Todo el daño: Edipo en Ezeiza, de Pompeyo Audivert
Por Natalia Torrado
“Producir el deseo, esta es la única vocación del signo…”
. Deleuze-Guattari, El Anti-Edipo
Y después de un largo peregrinaje, Edipo encuentra, por fin, un plano al que volver. Una dimensión que le es propia, un espejo que atravesar: Ezeiza, allí donde la Historia se constituye en el tropiezo de un padre, o el padre que la Historia es se constituye en un tropiezo. Edipo no puede hacerse acto sino ahí. Sólo en Ezeiza, y sólo en ese corte logra desencajarse de la horma del tiempo y su acción totalitaria: para Edipo entrar en Ezeiza es salvarse, hasta la próxima emboscada. Y en ese mientras tanto, mientras estemos aquí, en el teatro, Edipo se hace de un lapso para la jugada. Maltratado por los discursos normalizadores y su trampa categorial, neutralizado en su potencia trágica originaria, cientifizado, ideologizado, mercantilizado, sin embargo, Edipo regresa y reanima su destierro constitutivo, en ese territorio provisorio y por lo tanto propicio, que es la escena. Pero no cualquier escena, sólo aquella que se configura como un accidente, y que ocasiona todo el daño, la escena de Pompeyo Audivert.
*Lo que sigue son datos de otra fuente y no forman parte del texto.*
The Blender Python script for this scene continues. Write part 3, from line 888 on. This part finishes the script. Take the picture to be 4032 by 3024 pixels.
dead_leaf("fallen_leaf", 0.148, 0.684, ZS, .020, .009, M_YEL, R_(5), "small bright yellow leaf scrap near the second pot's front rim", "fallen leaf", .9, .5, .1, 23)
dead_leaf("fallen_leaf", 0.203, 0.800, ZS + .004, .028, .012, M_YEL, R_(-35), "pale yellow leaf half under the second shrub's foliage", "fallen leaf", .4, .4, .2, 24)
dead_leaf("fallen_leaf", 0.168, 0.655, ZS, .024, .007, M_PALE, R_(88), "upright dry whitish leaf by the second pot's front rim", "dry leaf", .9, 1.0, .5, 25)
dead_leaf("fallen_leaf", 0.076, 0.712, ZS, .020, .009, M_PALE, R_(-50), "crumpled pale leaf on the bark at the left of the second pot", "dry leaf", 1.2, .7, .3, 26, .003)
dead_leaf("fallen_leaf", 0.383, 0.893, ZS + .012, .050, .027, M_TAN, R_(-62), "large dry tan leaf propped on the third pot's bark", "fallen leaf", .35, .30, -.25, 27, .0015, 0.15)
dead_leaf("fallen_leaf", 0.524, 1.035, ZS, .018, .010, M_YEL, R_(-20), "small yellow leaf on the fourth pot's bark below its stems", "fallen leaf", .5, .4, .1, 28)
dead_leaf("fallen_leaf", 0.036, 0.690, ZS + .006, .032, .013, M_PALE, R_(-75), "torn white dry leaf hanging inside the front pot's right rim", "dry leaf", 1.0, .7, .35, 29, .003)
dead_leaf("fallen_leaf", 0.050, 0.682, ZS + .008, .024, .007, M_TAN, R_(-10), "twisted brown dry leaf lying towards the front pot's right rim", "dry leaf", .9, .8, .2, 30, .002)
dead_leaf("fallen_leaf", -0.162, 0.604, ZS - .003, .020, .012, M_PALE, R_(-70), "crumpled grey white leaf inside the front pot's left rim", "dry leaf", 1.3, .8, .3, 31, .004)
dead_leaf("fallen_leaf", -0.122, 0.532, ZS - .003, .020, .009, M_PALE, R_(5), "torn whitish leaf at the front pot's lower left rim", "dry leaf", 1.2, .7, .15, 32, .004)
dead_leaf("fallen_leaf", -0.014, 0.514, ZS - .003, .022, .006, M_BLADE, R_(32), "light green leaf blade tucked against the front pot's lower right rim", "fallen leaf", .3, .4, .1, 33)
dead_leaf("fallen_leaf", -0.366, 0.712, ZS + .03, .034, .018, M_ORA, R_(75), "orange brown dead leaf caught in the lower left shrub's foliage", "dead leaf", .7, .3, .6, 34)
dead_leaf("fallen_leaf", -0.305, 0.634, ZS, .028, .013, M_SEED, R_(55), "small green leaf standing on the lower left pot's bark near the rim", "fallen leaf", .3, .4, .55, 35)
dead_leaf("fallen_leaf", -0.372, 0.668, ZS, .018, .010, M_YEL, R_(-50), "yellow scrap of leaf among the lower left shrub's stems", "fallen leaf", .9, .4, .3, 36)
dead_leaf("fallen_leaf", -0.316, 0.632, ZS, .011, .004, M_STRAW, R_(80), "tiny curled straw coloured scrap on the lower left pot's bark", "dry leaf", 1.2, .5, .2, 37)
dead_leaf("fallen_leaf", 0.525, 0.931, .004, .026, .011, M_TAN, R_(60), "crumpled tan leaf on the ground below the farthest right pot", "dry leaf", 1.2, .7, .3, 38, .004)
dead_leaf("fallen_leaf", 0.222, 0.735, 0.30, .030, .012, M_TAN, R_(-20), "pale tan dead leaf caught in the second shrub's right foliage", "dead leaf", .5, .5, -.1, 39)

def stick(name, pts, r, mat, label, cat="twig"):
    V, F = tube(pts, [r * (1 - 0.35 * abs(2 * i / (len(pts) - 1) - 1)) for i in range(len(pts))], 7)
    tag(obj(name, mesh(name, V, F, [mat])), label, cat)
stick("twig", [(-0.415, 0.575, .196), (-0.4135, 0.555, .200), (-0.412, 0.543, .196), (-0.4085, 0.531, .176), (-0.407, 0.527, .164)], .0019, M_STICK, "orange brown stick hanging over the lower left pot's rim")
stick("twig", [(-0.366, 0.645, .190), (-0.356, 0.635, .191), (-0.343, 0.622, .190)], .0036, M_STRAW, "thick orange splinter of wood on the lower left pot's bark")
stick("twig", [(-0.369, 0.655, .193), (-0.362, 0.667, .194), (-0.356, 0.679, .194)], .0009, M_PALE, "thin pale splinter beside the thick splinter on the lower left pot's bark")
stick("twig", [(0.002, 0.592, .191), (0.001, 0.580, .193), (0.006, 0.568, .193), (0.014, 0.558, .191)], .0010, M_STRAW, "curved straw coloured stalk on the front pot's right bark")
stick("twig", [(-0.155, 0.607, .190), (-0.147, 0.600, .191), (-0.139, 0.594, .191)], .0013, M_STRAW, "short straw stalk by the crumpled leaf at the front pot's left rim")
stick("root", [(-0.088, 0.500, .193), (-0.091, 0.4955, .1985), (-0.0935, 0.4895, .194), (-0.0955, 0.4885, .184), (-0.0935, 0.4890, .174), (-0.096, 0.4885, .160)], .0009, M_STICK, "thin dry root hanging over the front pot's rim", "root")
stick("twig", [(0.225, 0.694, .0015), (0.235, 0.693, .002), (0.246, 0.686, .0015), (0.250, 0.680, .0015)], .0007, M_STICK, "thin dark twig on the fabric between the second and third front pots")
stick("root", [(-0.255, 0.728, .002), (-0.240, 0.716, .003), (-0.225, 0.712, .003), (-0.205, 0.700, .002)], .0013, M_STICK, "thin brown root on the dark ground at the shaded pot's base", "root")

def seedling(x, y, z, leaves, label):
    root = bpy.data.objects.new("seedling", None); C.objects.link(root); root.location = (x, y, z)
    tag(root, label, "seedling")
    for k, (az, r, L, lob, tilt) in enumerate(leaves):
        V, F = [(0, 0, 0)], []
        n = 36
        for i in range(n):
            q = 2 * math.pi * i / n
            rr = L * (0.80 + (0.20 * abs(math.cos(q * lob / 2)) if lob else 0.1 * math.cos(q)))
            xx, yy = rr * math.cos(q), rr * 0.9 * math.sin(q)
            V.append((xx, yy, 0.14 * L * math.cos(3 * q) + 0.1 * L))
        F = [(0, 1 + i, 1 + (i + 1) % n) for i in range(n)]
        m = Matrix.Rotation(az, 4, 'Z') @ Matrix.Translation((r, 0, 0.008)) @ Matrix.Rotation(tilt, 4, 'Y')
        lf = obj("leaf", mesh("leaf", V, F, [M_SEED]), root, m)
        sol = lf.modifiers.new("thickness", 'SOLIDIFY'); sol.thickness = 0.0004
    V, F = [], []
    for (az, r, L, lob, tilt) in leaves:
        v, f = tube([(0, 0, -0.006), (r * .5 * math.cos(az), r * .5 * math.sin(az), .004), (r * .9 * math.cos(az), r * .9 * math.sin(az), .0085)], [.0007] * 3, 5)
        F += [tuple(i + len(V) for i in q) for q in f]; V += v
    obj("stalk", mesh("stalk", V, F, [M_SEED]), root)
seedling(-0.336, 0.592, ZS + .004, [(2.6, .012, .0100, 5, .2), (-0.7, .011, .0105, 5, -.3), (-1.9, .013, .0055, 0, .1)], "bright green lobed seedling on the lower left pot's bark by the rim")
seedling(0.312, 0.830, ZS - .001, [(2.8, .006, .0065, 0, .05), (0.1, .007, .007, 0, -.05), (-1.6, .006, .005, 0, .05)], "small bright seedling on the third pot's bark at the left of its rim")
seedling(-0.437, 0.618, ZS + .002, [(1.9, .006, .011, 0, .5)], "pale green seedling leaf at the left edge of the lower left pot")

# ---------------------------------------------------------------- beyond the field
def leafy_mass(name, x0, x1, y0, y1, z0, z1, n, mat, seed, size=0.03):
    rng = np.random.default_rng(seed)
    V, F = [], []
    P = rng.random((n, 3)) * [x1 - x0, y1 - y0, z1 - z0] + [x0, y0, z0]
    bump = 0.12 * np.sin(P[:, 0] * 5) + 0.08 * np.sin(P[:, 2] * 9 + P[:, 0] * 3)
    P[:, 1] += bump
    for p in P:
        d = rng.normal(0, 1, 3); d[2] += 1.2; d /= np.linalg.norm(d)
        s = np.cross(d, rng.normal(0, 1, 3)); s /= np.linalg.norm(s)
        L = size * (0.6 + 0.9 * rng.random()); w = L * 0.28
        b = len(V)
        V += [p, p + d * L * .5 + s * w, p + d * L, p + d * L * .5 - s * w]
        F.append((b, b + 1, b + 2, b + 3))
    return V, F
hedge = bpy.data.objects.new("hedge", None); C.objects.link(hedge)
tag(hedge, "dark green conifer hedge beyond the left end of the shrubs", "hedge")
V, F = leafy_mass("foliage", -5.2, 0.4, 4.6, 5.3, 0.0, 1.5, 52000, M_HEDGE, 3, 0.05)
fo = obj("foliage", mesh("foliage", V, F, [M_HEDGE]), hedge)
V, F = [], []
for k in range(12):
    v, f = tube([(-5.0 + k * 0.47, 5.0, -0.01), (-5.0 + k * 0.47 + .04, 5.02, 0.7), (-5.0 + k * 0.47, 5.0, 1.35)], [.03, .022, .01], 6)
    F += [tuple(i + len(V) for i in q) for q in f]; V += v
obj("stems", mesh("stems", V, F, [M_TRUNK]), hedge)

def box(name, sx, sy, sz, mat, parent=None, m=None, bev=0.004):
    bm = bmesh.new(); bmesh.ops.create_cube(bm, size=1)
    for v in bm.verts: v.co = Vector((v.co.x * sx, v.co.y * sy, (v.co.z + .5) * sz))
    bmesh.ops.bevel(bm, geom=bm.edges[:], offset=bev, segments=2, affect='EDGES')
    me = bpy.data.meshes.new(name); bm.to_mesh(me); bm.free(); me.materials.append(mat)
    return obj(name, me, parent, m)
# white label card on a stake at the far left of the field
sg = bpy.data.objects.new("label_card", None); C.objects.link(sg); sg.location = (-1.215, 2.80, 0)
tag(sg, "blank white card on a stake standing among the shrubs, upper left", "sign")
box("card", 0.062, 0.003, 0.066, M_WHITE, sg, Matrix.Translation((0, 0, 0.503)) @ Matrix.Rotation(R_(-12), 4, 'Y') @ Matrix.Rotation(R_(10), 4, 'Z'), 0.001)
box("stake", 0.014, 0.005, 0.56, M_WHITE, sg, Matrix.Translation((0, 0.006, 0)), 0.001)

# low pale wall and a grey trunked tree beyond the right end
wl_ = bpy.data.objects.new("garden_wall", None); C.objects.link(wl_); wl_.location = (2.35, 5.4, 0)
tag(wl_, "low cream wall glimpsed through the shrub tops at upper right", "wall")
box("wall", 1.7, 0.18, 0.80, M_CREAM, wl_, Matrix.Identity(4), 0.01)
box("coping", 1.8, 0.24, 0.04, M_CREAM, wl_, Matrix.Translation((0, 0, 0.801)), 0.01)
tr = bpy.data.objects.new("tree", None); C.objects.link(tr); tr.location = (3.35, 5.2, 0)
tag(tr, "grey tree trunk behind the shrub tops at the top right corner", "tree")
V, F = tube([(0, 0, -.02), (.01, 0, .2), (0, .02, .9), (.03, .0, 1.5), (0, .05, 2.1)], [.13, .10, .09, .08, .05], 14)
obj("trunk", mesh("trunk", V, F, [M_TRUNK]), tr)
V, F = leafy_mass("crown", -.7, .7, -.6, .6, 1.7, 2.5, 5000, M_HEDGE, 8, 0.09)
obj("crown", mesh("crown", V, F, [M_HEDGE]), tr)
¿Pero cuál es la verdadera embestida? No se trata del cruce, más o menos traumático, de la historia con la Historia, o de lo particular con lo universal, argucia aprendida y usufructuada por el teatro burgués para sus propios fines. Lo que colapsa aquí es la Historia con la Historia, “dos potencias se saludan” y la catástrofe se eleva otro nivel, se vuelve un siniestro de estructura.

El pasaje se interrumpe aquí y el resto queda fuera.